24名は、京都・堀川通り一条戻り橋で左の耳たぶを切り落とされて(秀吉の命令では耳と鼻を削ぐように言われていた)、市中引き回しとなった。1597年1月10日、長崎で処刑せよという命令を受けて一行は大坂を出発、歩いて長崎へ向かうことになった。また、道中でイェス会員の世話をするよう依頼され付き添っていたペトロ助四郎と、同じようにフランシスコ会員の世話をしていた伊勢の大工フランシスコも捕縛された。二人は基督教徒として、己の信仰のために命を捧げることを拒否しなかった。

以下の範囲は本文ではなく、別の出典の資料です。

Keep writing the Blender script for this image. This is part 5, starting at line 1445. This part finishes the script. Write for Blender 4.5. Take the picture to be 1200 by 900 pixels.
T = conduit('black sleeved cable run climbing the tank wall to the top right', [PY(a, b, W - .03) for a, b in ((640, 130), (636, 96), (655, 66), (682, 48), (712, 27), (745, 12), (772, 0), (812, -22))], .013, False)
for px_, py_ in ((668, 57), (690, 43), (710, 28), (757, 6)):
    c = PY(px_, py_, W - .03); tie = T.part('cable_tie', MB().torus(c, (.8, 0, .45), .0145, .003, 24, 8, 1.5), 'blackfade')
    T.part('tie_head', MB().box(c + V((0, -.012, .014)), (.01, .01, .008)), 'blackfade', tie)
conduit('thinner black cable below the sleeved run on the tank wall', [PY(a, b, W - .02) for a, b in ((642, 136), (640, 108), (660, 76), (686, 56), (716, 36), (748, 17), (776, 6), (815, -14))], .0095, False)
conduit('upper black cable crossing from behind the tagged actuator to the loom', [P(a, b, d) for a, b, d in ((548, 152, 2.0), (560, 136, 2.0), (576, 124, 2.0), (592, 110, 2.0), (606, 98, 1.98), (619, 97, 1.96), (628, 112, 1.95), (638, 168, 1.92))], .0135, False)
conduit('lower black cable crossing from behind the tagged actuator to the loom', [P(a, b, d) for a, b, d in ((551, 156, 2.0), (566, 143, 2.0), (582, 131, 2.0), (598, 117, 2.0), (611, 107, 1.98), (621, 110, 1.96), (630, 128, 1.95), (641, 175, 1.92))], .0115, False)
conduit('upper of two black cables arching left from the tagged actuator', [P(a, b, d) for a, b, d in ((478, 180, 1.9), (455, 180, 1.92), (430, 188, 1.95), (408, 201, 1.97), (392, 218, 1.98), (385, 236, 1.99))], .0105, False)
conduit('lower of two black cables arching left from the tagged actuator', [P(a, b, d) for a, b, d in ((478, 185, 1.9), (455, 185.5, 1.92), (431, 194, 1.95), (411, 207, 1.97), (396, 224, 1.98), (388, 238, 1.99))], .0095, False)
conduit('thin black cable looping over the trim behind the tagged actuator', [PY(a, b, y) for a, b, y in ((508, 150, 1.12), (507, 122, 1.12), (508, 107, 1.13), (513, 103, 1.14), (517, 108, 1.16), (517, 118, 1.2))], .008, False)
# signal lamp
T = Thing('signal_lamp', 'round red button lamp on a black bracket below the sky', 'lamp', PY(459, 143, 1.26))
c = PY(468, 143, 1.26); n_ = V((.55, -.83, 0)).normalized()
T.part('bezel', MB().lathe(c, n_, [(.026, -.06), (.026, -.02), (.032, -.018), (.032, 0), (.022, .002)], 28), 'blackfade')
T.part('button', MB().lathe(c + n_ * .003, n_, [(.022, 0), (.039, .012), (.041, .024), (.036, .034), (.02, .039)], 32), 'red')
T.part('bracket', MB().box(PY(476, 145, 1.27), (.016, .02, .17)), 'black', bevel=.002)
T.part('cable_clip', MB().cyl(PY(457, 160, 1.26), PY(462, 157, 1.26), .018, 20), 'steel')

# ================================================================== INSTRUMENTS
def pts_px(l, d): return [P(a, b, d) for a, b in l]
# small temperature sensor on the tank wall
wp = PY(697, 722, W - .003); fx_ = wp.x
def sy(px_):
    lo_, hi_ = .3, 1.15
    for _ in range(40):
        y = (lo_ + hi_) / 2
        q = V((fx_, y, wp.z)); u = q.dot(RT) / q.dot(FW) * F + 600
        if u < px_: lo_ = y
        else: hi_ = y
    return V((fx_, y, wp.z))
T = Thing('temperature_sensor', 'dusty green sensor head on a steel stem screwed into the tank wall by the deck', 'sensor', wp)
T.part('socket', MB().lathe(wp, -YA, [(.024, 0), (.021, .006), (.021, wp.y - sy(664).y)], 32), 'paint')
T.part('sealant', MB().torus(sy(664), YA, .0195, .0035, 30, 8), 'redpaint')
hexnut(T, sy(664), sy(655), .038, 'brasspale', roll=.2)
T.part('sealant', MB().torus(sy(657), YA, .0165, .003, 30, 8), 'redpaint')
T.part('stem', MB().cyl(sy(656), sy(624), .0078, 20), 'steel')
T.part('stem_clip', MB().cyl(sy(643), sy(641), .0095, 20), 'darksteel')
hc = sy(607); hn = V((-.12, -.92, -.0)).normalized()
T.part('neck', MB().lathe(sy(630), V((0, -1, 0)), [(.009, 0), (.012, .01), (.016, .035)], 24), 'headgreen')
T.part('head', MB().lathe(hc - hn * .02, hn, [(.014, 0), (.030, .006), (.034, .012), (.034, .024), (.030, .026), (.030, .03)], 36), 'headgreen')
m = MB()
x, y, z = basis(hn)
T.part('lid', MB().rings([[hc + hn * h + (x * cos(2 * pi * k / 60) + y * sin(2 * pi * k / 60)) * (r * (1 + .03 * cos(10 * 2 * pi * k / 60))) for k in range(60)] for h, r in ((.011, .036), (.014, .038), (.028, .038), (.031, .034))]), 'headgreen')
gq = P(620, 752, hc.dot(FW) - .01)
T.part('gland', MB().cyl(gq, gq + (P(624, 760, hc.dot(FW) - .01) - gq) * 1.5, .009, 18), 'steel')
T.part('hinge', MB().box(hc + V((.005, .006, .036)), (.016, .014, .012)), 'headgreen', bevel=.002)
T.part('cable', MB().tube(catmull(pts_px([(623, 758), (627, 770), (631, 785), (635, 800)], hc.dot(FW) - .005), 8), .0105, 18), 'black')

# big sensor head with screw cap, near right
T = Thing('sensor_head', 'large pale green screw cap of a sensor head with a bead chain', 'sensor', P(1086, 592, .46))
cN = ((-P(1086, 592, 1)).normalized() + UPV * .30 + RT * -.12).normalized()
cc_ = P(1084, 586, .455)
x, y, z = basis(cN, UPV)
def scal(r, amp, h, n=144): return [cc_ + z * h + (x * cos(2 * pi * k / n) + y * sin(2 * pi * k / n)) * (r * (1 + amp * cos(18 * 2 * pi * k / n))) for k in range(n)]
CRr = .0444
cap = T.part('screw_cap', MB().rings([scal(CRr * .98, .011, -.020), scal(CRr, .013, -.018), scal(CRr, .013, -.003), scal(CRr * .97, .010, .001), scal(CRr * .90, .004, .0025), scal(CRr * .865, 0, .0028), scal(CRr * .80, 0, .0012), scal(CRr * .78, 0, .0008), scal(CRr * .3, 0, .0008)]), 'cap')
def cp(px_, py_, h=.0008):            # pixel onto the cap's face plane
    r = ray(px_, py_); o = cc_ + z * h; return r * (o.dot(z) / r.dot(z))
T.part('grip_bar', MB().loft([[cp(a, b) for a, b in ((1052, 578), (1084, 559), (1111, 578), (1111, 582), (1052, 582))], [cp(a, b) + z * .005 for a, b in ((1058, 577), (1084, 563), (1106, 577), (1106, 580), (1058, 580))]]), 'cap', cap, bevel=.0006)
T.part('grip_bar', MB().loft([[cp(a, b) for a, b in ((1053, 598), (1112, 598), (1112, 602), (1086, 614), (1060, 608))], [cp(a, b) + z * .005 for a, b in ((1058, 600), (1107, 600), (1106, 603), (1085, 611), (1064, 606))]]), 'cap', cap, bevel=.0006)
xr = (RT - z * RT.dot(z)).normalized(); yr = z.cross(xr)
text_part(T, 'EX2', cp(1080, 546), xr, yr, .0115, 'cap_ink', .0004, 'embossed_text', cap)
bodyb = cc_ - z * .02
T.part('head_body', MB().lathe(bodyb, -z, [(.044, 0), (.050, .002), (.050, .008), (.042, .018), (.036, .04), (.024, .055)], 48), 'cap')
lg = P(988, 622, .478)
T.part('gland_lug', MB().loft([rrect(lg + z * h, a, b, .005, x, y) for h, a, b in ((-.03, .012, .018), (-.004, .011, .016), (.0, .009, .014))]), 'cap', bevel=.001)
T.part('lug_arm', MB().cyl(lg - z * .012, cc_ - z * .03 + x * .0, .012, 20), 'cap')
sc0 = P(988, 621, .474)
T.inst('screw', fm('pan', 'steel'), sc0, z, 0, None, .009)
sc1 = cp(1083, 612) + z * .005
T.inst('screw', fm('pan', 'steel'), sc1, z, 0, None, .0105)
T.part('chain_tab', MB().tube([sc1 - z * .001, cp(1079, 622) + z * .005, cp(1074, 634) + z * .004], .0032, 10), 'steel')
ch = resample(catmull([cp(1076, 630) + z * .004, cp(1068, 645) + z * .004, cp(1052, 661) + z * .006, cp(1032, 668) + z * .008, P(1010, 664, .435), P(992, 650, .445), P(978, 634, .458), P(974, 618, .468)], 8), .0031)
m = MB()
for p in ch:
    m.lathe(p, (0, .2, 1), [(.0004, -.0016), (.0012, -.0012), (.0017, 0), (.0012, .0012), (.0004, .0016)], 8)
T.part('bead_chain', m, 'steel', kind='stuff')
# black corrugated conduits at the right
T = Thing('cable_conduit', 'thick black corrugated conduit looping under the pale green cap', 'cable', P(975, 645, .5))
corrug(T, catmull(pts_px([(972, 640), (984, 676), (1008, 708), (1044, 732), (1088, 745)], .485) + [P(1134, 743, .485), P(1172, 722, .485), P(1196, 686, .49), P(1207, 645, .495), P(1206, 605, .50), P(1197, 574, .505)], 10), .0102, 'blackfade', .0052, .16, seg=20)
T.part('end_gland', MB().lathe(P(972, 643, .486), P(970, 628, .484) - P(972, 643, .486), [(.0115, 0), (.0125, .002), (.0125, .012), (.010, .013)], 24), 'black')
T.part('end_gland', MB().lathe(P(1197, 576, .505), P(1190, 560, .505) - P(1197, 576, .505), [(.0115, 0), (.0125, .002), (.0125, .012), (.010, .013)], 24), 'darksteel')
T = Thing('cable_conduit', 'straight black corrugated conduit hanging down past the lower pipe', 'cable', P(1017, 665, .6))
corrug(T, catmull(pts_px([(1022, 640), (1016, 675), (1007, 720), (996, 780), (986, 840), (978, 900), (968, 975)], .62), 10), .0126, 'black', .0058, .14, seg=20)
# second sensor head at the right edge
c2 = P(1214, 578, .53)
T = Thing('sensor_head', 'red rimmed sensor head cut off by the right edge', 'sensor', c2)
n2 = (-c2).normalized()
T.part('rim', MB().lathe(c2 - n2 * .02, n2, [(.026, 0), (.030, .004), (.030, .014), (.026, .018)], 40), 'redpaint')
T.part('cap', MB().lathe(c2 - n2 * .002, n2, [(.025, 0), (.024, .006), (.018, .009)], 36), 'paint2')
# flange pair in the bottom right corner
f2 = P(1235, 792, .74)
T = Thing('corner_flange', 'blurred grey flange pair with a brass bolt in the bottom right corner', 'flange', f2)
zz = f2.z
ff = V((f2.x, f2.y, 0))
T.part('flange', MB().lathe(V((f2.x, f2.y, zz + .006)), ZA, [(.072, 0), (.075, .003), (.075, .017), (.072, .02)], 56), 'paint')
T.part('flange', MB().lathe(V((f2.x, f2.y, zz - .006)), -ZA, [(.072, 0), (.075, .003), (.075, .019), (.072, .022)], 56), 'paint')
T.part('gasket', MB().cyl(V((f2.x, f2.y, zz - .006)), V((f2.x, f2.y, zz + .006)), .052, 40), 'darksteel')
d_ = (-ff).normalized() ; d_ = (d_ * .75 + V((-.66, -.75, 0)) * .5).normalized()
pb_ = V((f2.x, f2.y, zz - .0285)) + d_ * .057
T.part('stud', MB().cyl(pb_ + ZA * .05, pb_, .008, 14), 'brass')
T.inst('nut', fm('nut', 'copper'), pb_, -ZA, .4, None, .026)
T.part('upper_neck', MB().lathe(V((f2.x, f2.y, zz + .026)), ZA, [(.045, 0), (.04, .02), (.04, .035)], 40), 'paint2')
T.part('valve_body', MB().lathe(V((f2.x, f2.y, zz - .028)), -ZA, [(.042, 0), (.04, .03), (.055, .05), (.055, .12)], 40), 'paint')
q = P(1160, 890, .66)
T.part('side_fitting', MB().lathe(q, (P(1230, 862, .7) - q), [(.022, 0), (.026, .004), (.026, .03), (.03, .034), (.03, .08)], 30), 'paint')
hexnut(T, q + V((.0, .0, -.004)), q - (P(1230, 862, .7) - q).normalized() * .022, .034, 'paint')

厳冬期の旅を終えて長崎に到着した一行を見た責任者の寺沢半三郎(当時の長崎奉行寺沢広高の弟)は、一行の中に12歳の少年ルドビコ茨木がいるのを見て気の毒に思い、信仰を捨てることを条件に助けようとしたが、ルドビコはこの申し出を丁重に断った。ディエゴ喜斎と五島のヨハネは、告解を聴くためにやってきたイエズス会員フランシスコ・パシオ神父の前で誓願を立てて、イェス会入会を許可された。26人が通常の刑場でなく、長崎の西坂の丘の上で処刑されることが決まると、一行はそこへ連行された。長崎市内は混乱を避けるため外出禁止令が発布されていたが、4000人を超える大群衆がそこへ集まってきていた。パウロ三木は死を目前にして群集に自分の信仰を語った。一行が槍に両脇を刺しぬかれて殉教したのは午前10時ごろであった。

遺骸は死後、多くの人の手でわけられ、日本で最初の殉教者の遺骸として世界各地に送られて崇敬を受けた。これはローマ・カトリック教において、殉教者の遺骸や遺物(聖遺物)を尊ぶ伝統があったためである。日本二十六聖人は近世においては、日本よりもヨーロッパにおいてよく知られていたが、それはフロイスなどの宣教師たちの報告書によるところが大きい。1862年6月8日、ローマ教皇ピウス9世によって列聖され、聖人の列に加えられた。1962年には列聖100年を記念して西坂の丘に日本二十六聖人記念館(今井兼次の設計)と彫刻家の舟越保武による記念碑が建てられた。

26人のうち、日本人は20名、スペイン人が4名、メキシコ人、ポルトゥガル人がそれぞれ1名であり、すべて男性であった。